**Short task:**
Write out the listing below again, precisely as it is given.

Scenes as source code:

--- Start ---

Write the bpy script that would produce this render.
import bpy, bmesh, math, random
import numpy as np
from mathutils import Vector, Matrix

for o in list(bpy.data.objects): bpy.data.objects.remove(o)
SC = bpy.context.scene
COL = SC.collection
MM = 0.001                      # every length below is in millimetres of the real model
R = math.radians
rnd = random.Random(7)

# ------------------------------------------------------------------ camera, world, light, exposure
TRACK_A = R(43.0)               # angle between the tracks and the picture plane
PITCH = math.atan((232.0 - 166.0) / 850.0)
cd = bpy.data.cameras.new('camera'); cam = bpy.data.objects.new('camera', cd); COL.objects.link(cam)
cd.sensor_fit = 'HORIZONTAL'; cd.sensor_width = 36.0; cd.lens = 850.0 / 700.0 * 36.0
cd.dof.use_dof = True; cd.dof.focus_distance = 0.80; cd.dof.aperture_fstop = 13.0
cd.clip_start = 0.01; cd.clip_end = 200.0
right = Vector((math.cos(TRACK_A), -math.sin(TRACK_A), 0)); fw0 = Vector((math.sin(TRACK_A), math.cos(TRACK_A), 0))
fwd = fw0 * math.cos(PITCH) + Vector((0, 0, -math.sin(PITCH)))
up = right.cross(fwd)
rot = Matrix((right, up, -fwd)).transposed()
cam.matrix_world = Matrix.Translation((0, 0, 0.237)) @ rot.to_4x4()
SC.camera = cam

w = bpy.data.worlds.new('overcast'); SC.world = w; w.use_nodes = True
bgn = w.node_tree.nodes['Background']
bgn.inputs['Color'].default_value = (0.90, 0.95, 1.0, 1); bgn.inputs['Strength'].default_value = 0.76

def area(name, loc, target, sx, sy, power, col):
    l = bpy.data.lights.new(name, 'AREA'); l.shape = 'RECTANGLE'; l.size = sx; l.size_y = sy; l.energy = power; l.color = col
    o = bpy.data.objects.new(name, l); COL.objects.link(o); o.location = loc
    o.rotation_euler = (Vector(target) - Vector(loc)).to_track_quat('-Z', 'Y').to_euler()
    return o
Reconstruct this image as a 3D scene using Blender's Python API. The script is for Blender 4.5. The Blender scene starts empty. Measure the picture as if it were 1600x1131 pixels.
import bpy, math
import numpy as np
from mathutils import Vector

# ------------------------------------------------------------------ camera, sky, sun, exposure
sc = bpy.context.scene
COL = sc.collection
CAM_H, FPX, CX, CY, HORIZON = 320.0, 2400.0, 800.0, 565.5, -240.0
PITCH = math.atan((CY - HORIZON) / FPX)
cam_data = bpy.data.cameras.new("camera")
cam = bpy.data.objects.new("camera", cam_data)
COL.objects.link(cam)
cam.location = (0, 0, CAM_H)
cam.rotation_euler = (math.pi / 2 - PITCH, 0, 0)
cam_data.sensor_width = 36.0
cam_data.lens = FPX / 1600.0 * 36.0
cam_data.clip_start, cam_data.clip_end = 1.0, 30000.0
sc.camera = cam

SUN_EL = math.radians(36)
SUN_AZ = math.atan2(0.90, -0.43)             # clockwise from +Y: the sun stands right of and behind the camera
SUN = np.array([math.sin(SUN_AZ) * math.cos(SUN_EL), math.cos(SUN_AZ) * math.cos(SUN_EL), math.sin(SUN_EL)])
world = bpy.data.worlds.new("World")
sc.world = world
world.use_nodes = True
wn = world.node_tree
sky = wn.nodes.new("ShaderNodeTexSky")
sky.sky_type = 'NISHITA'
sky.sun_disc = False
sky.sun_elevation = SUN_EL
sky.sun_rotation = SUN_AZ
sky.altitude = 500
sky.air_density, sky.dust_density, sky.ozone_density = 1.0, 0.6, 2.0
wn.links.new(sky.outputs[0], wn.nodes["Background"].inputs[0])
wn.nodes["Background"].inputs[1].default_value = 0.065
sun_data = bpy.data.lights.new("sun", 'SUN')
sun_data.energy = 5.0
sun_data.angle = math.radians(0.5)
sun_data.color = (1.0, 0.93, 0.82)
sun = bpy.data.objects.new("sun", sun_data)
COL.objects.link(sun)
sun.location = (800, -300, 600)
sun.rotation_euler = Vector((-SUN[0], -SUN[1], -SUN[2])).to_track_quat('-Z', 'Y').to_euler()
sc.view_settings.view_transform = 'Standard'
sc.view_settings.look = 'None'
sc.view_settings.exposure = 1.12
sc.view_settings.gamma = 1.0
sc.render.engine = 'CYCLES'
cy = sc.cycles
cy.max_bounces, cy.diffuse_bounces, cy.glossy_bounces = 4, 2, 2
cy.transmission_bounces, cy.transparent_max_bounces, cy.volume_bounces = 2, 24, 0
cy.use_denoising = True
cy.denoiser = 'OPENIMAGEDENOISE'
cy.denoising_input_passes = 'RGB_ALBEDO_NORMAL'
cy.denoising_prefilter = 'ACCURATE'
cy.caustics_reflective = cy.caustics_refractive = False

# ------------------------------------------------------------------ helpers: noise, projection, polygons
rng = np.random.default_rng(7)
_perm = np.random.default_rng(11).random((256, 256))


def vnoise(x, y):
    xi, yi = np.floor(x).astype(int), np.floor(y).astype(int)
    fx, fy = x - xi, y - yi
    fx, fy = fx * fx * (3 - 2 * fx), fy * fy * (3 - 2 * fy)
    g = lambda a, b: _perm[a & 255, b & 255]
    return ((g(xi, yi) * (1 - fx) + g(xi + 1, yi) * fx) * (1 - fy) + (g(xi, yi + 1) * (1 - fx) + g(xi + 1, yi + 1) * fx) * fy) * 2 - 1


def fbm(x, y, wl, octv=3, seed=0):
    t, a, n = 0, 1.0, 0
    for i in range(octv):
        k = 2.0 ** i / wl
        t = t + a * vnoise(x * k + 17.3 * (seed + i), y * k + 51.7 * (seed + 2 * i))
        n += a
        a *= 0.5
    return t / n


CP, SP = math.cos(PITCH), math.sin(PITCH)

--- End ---

**Finished task:**
Write the bpy script that would produce this render.
import bpy, bmesh, math, random
import numpy as np
from mathutils import Vector, Matrix

for o in list(bpy.data.objects): bpy.data.objects.remove(o)
SC = bpy.context.scene
COL = SC.collection
MM = 0.001                      # every length below is in millimetres of the real model
R = math.radians
rnd = random.Random(7)

# ------------------------------------------------------------------ camera, world, light, exposure
TRACK_A = R(43.0)               # angle between the tracks and the picture plane
PITCH = math.atan((232.0 - 166.0) / 850.0)
cd = bpy.data.cameras.new('camera'); cam = bpy.data.objects.new('camera', cd); COL.objects.link(cam)
cd.sensor_fit = 'HORIZONTAL'; cd.sensor_width = 36.0; cd.lens = 850.0 / 700.0 * 36.0
cd.dof.use_dof = True; cd.dof.focus_distance = 0.80; cd.dof.aperture_fstop = 13.0
cd.clip_start = 0.01; cd.clip_end = 200.0
right = Vector((math.cos(TRACK_A), -math.sin(TRACK_A), 0)); fw0 = Vector((math.sin(TRACK_A), math.cos(TRACK_A), 0))
fwd = fw0 * math.cos(PITCH) + Vector((0, 0, -math.sin(PITCH)))
up = right.cross(fwd)
rot = Matrix((right, up, -fwd)).transposed()
cam.matrix_world = Matrix.Translation((0, 0, 0.237)) @ rot.to_4x4()
SC.camera = cam

w = bpy.data.worlds.new('overcast'); SC.world = w; w.use_nodes = True
bgn = w.node_tree.nodes['Background']
bgn.inputs['Color'].default_value = (0.90, 0.95, 1.0, 1); bgn.inputs['Strength'].default_value = 0.76

def area(name, loc, target, sx, sy, power, col):
    l = bpy.data.lights.new(name, 'AREA'); l.shape = 'RECTANGLE'; l.size = sx; l.size_y = sy; l.energy = power; l.color = col
    o = bpy.data.objects.new(name, l); COL.objects.link(o); o.location = loc
    o.rotation_euler = (Vector(target) - Vector(loc)).to_track_quat('-Z', 'Y').to_euler()
    return o
Reconstruct this image as a 3D scene using Blender's Python API. The script is for Blender 4.5. The Blender scene starts empty. Measure the picture as if it were 1600x1131 pixels.
import bpy, math
import numpy as np
from mathutils import Vector

# ------------------------------------------------------------------ camera, sky, sun, exposure
sc = bpy.context.scene
COL = sc.collection
CAM_H, FPX, CX, CY, HORIZON = 320.0, 2400.0, 800.0, 565.5, -240.0
PITCH = math.atan((CY - HORIZON) / FPX)
cam_data = bpy.data.cameras.new("camera")
cam = bpy.data.objects.new("camera", cam_data)
COL.objects.link(cam)
cam.location = (0, 0, CAM_H)
cam.rotation_euler = (math.pi / 2 - PITCH, 0, 0)
cam_data.sensor_width = 36.0
cam_data.lens = FPX / 1600.0 * 36.0
cam_data.clip_start, cam_data.clip_end = 1.0, 30000.0
sc.camera = cam

SUN_EL = math.radians(36)
SUN_AZ = math.atan2(0.90, -0.43)             # clockwise from +Y: the sun stands right of and behind the camera
SUN = np.array([math.sin(SUN_AZ) * math.cos(SUN_EL), math.cos(SUN_AZ) * math.cos(SUN_EL), math.sin(SUN_EL)])
world = bpy.data.worlds.new("World")
sc.world = world
world.use_nodes = True
wn = world.node_tree
sky = wn.nodes.new("ShaderNodeTexSky")
sky.sky_type = 'NISHITA'
sky.sun_disc = False
sky.sun_elevation = SUN_EL
sky.sun_rotation = SUN_AZ
sky.altitude = 500
sky.air_density, sky.dust_density, sky.ozone_density = 1.0, 0.6, 2.0
wn.links.new(sky.outputs[0], wn.nodes["Background"].inputs[0])
wn.nodes["Background"].inputs[1].default_value = 0.065
sun_data = bpy.data.lights.new("sun", 'SUN')
sun_data.energy = 5.0
sun_data.angle = math.radians(0.5)
sun_data.color = (1.0, 0.93, 0.82)
sun = bpy.data.objects.new("sun", sun_data)
COL.objects.link(sun)
sun.location = (800, -300, 600)
sun.rotation_euler = Vector((-SUN[0], -SUN[1], -SUN[2])).to_track_quat('-Z', 'Y').to_euler()
sc.view_settings.view_transform = 'Standard'
sc.view_settings.look = 'None'
sc.view_settings.exposure = 1.12
sc.view_settings.gamma = 1.0
sc.render.engine = 'CYCLES'
cy = sc.cycles
cy.max_bounces, cy.diffuse_bounces, cy.glossy_bounces = 4, 2, 2
cy.transmission_bounces, cy.transparent_max_bounces, cy.volume_bounces = 2, 24, 0
cy.use_denoising = True
cy.denoiser = 'OPENIMAGEDENOISE'
cy.denoising_input_passes = 'RGB_ALBEDO_NORMAL'
cy.denoising_prefilter = 'ACCURATE'
cy.caustics_reflective = cy.caustics_refractive = False

# ------------------------------------------------------------------ helpers: noise, projection, polygons
rng = np.random.default_rng(7)
_perm = np.random.default_rng(11).random((256, 256))


def vnoise(x, y):
    xi, yi = np.floor(x).astype(int), np.floor(y).astype(int)
    fx, fy = x - xi, y - yi
    fx, fy = fx * fx * (3 - 2 * fx), fy * fy * (3 - 2 * fy)
    g = lambda a, b: _perm[a & 255, b & 255]
    return ((g(xi, yi) * (1 - fx) + g(xi + 1, yi) * fx) * (1 - fy) + (g(xi, yi + 1) * (1 - fx) + g(xi + 1, yi + 1) * fx) * fy) * 2 - 1


def fbm(x, y, wl, octv=3, seed=0):
    t, a, n = 0, 1.0, 0
    for i in range(octv):
        k = 2.0 ** i / wl
        t = t + a * vnoise(x * k + 17.3 * (seed + i), y * k + 51.7 * (seed + 2 * i))
        n += a
        a *= 0.5
    return t / n


CP, SP = math.cos(PITCH), math.sin(PITCH)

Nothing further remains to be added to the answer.